Actually time travelling is virtually impossible with our level of technology. All current ideas on how to build a time machine are all theoretical. After watching movies, most people attempt to simplify the process of building a time machine. Movies just try to sound realistic and throw in a bunch of fictional science and fictional technology to make it more believable. Throwing a “flux capacitor” into some giant box will not make it a time machine. In reality, building a time machine does not seem possible for a long time, and with our current level of technology we can’t even plan on what we would need for it, and how the machine would work.
Of course with this logic, all movies that talk about time travelling with futuristic technology aren’t true. With no knowledge on time machines, there is no way any movie could possibly be accurate. However, for movies that try to be realistic, such as Interstellar, their physics are mostly accurate. Again, with the scene of the black hole, the characters use General Relativity to describe effects of gravity on time. Even then, most movies still try to be entertaining, thus exaggerating physics in some way, such as when one of the characters ACTUALLY enters a black hole, and lives, coming out some 60+ years later.
So the phenomenon of changing a person’s time compared to others is called time travel. Starting in the late 1800’s and the early 1900, scientists began researching early stages of time travel to determine the accuracy of their physics labs.
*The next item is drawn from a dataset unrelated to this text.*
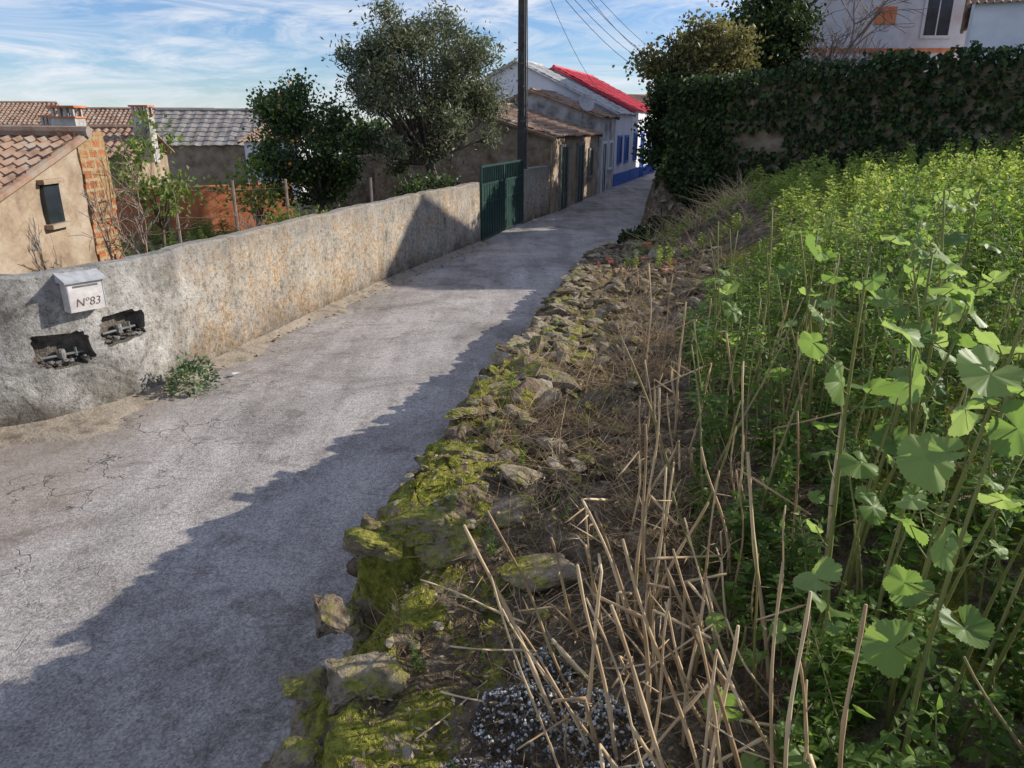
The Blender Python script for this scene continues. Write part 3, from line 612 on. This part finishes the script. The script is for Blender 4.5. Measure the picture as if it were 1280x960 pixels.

However it then began to become more spacetime oriented, and we started our ideas of time travel.
Our main ideas about spacetime physics are found in the theory of relativity through the ideas of special relativity and general relativity. Of course we have a ton of other time travel theories, such as parallel dimensions and the idea of timelines, and a bunch of paradoxical cases such as the Grandfather paradox.
Time travel has even found its way to the media and the show business. Popular movies such as Interstellar and Back to the Future were heavily based on einstein’s work. Project Almanac just used a fictional time machine, but sort of demonstrated the dangerous part of time travelling, paradoxes.